Stoneybrook's actions did raise some concerns among lawyers and other
individuals who cited Florida statutes that require associations to provide
access to their residents.
Veteran homeowner-association board member Hobie Fisher, who serves on two
boards for the Avalon Lakes community in east Orange, said his board have been
actively taking over properties in foreclosure. But prohibiting access to
residents' guests, he said, is going too far.
"I think that's wrong. You can't deny people the right to come in there.
You can't deny people and their guests the right to property," Fisher said.
Stoneybrook's prohibition of certain guests also raises concerns about gated
communities. Fisher, half jokingly, said such subdivisions should just charge
visitors a small toll to help underwrite community expenses.
Solis said her view of living behind gates has changed since the blockade began
keeping her friends and family at bay.
"I moved here thinking, ‘A gated community, how nice,' " she said.
"If I knew then what I know today, I would have never gotten into a gated
community."
Gustino said the very expense of operating a guarded-and-gated entry makes it
imperative that all residents pay their fair share of those security costs.
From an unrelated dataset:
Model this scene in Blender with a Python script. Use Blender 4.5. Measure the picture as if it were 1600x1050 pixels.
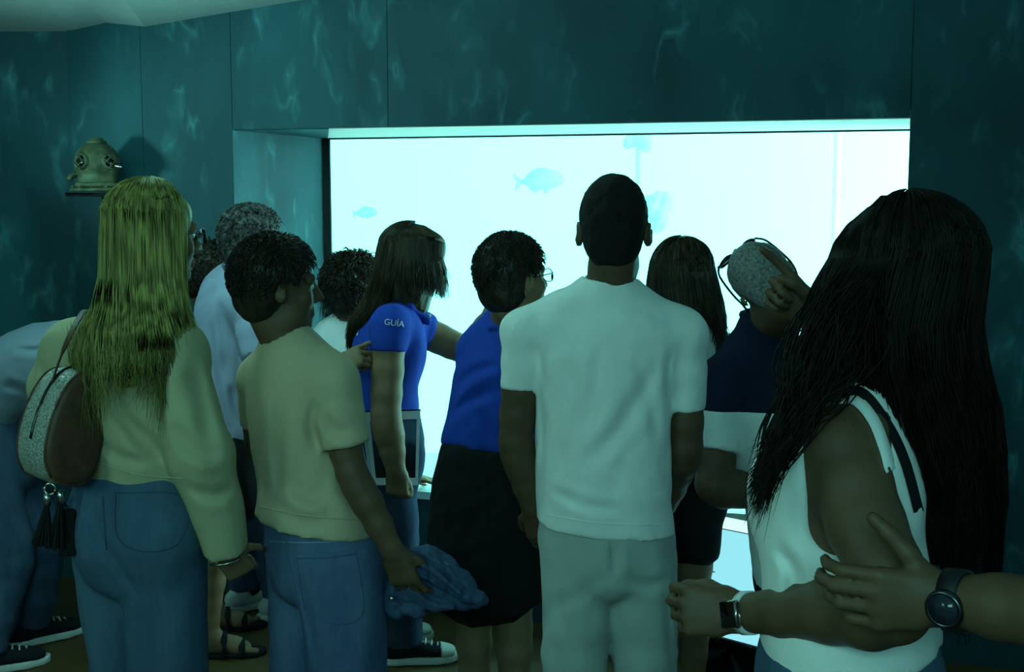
import bpy, math, random
import numpy as np
from mathutils import Vector
from mathutils.bvhtree import BVHTree

for o in list(bpy.data.objects):
    bpy.data.objects.remove(o)
scene = bpy.context.scene
COL = scene.collection

# ------------------------------------------------------------------ camera, world, lamps, exposure
F, CAMZ = 1900.0, 1.65
TH = math.atan(210.0 / F)
cam_d = bpy.data.cameras.new('camera')
cam = bpy.data.objects.new('camera', cam_d)
COL.objects.link(cam)
cam.location = (0, 0, CAMZ)
cam.rotation_euler = (math.pi / 2 - TH, 0, 0)
cam_d.sensor_width = 36.0
cam_d.lens = 36.0 * F / 1600.0
cam_d.clip_start = 0.05
scene.camera = cam
scene.view_settings.view_transform = 'Standard'
scene.view_settings.look = 'None'
scene.view_settings.exposure = 0.0
scene.view_settings.gamma = 1.0
scene.view_settings.use_curve_mapping = False
scene.cycles.use_denoising = True
scene.cycles.max_bounces = 6
scene.cycles.volume_bounces = 1
scene.cycles.diffuse_bounces = 3
scene.cycles.glossy_bounces = 2
scene.cycles.transparent_max_bounces = 12
scene.cycles.caustics_reflective = False
scene.cycles.caustics_refractive = False

world = bpy.data.worlds.new('hall_light')
scene.world = world
world.use_nodes = True
WB = world.node_tree.nodes['Background']
WB.inputs[0].default_value = (0.27, 0.92, 0.98, 1)
WB.inputs[1].default_value = 0.17


def area_lamp(name, loc, target, size, power, color):
    d = bpy.data.lights.new(name, 'AREA')
    d.shape = 'RECTANGLE'
    d.size, d.size_y = size
    d.energy = power
    d.color = color
    o = bpy.data.objects.new(name, d)
    COL.objects.link(o)
    o.location = loc
    o.rotation_euler = (Vector(target) - Vector(loc)).to_track_quat('-Z', 'Y').to_euler()
    return o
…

Solis estimated that she is behind about $1,400 on her association fees. She
said she would like to get current, but her family's budget has been cut due to
her husband's unemployment. She said she has been tolerating the gate situation
for more than a year before she got fed up this week and decided to speak out.
"You know, I'm not going to back down because they try to intimidate
you," she said. "At least I'm going to hold my head up."